I do read a lot of magical realism – but if it is magical realism, it just happened. And I’m happy if it is. But I think because it deals with myth so much it might not be. Sometimes in magical realism you’re not really supposed to admit mythology. …. There are moments in stories by Bulgakov and by Garcia Marquez, both of whom I love, where things are never presented as potential facts: they’re just facts. I think that [The Tiger’s Wife] ended up dealing with whether or not something is potential fact. I should add that I’m in no way comparing myself to Gabriel Garcia Marquez; it’s my frame of reference mostly because I read him a lot.

Animals have become something of a signature in your work – the eponymous tiger in your novel and the hyena in “The Laugh” being great examples. Why?

I guess it is [something of a signature]. …. It’s gotten to that point now where if I say, “I’m working on a story,” [the next question] is: “is it an animal story?”

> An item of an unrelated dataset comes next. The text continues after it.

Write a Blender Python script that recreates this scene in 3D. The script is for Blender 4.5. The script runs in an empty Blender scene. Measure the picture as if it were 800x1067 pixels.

Animals are [often] stand-ins in literature: they can be stand-ins for a human soul, for a conflict with nature. For me, for a long time, they represented – and in some ways the tiger [in The Tiger’s Wife] represents – innocence, this pure state that perhaps man is no longer in. Beyond all those things, though, I’ve realized that animals make their way in as an external force that isn’t supposed to be there, in the life of whatever character is perceiving the animal – the elephant [that escaped from the zoo and is wandering around Belgrade in The Tiger’s Wife] isn’t supposed to be there, the tiger isn’t supposed to be in the village, in the Balkans. Hyenas are supposed to be in Africa, but they’re not supposed to be in your house. None of that was intentional. It’s just ended up that way.

Those images are there as forceful elements in the life of the character, beyond which life – or your perception of life – changes. Not necessarily an epiphany: just force.